7.16.2012

A Tip on Using Dropbox on Multiple Computers

Dropbox is pretty cool. From Wikipedia:
“Dropbox is a file hosting service…that offers cloud storage, file synchronization, and client software. In brief, Dropbox allows users to create a special folder on each of their computers, which Dropbox then synchronizes so that it appears to be the same folder (with the same contents) regardless of the computer it is viewed on.”
For me, this is a great thing. At work, I have to bounce around between three computers, and since one of those computers (my laptop) is an MacBook while the other two are PCs, they don’t network well with one another and I used to have to carry around a flash drive constantly. Now, I can just use Dropbox as a flash drive—I put the file I want in the Dropbox folder on my computer, and soon, it is available on the other computer I need to use (I say soon rather than immediately, because the file does have to be uploaded from my computer to the Dropbox server and then downloaded by the destination computer—not a big deal though).


The only problem with this is that if you have multiple people who use a computer where your Dropbox is installed, they could potentially access your files or clutter up your Dropbox (you get a limited amount of free storage) with their own files.

I never worry about the first problem (none of the files in my Dropbox folder are secret or particularly important), and the second was never an issue until recently.
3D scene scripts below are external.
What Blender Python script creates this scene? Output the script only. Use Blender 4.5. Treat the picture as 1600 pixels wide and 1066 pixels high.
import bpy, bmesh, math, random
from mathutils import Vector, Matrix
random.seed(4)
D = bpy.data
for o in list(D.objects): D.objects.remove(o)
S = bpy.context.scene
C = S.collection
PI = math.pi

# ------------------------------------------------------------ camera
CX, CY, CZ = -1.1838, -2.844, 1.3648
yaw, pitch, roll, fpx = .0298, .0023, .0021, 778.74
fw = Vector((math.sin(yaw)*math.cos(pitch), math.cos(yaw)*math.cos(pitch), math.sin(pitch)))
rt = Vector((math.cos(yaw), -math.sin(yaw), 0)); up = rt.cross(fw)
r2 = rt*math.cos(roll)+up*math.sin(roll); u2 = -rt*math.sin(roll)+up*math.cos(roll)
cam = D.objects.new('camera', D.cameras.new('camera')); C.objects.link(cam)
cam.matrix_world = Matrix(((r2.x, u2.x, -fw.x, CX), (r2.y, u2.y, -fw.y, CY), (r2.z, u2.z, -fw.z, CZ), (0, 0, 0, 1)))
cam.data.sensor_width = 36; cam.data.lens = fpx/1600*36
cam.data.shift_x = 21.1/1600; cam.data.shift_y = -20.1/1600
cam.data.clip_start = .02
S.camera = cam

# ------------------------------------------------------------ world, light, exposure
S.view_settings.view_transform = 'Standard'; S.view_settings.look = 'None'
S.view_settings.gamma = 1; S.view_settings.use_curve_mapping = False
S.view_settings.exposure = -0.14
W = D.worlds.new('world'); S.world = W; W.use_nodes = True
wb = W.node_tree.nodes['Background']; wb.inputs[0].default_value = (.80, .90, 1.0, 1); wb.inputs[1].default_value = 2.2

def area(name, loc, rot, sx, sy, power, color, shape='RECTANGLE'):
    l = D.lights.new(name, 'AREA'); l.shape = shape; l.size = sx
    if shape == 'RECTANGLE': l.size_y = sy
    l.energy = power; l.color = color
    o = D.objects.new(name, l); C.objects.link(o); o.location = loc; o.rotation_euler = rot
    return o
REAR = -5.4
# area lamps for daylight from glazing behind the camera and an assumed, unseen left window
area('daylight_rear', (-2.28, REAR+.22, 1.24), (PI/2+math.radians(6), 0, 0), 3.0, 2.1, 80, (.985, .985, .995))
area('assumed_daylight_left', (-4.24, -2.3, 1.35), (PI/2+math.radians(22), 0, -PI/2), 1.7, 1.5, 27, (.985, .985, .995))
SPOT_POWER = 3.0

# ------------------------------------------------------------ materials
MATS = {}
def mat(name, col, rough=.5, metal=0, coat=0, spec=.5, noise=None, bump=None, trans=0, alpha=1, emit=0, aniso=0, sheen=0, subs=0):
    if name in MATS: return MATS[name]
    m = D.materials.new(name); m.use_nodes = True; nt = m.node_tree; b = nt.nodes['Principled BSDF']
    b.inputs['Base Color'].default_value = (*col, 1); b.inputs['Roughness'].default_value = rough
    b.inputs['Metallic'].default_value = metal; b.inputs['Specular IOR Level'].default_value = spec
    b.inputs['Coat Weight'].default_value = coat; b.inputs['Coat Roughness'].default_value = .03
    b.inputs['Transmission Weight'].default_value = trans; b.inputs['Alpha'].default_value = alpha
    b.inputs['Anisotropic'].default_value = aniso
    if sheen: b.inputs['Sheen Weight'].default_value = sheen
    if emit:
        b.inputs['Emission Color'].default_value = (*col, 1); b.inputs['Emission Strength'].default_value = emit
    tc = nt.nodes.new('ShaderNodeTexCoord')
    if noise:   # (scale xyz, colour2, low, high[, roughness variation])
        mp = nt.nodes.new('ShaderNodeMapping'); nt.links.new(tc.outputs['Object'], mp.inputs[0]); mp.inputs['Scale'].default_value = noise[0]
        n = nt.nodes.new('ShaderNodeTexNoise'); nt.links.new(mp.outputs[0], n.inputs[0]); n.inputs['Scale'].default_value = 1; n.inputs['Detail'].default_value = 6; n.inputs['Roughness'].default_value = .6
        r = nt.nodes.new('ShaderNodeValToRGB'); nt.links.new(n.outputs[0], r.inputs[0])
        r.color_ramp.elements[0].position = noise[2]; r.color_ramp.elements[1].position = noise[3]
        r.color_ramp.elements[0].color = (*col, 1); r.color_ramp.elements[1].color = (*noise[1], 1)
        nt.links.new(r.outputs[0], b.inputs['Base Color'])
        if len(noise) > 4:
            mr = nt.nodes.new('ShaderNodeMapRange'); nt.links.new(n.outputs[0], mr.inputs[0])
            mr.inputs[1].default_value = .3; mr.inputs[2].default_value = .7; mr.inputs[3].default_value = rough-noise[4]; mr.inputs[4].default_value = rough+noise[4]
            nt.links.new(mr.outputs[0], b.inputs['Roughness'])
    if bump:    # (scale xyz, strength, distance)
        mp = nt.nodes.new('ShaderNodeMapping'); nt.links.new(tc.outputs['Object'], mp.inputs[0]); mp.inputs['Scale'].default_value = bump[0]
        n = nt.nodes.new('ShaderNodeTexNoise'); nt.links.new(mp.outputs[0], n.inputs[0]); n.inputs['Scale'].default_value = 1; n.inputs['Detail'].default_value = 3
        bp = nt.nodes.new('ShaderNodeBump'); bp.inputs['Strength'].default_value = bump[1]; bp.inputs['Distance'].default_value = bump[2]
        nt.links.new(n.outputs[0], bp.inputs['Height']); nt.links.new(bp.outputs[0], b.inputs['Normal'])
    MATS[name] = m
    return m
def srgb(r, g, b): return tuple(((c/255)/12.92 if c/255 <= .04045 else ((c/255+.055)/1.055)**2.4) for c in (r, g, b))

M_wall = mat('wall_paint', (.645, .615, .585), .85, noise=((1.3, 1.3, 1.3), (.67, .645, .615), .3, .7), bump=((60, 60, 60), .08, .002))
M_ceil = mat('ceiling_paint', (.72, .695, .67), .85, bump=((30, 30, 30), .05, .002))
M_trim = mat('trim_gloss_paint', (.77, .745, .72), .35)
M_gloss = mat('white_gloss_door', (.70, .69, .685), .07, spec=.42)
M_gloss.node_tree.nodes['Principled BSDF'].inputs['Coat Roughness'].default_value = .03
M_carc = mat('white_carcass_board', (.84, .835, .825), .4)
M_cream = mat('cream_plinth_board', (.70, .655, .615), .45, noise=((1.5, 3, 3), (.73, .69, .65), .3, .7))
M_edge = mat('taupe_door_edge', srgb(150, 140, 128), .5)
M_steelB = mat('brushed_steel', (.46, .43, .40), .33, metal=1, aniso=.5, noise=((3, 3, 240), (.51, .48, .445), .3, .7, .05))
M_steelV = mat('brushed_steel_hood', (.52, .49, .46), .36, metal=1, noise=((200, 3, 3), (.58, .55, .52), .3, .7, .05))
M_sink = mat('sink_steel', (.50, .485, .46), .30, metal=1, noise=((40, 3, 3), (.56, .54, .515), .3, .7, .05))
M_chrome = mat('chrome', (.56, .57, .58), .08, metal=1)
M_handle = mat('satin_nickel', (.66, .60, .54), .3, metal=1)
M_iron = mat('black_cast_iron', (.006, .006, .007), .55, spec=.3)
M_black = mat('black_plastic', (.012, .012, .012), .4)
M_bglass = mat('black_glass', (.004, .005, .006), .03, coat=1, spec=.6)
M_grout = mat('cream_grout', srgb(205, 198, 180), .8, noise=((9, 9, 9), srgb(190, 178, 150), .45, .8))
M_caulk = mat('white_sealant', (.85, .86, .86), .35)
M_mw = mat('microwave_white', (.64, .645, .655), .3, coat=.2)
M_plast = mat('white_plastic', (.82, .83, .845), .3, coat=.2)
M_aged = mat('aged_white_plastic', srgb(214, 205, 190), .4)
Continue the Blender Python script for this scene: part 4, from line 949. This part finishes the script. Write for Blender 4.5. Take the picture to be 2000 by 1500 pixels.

I noticed over the last couple of weeks that a ton of files were being added to my Dropbox without my knowing, and finally I realized that a setting had been changed where Dropbox had become the default means of importing pictures on one of the computers at the church building. Basically, anytime someone would plug a flash drive into the control booth computer at the church building, it was automatically importing all the pictures from that drive to my Dropbox folder.

The fix was simple—I just went to Dropbox’s Preferences box and unclicked a few options—and now I don’t have to worry about have hundreds of strange pictures mysteriously appear in my Dropbox. If you use Dropbox on several computers like I do, and especially if (for whatever reason) you connect a lot of USB drives to your computer, you might want to make sure that your Preferences have been set up properly.

(If you don’t have Dropbox yet I highly recommend it: click here to get your own Dropbox for free!).

2 comments:

Alex Nelson 7/16/12, 12:17 PM  

Dropbox also has the ability to act as a file-sharing system. You can host files publicly and dropbox will give you a link to that particular file(read-only), or you can share folders with other dropbox users so that anyone with access can manipulate files. The second could be detrimental if you don't want someone changing your work, but each time your document is saved, dropbox keeps a version number and you can revert back to it if you didn't like the change.

In other words - Dropbox is legit.

Luke 7/17/12, 9:07 AM  

Alex,

Thanks for the tip! I didn’t know about that feature and can see it being useful in a lot of ways.

You are definitely right—Dropbox is legit.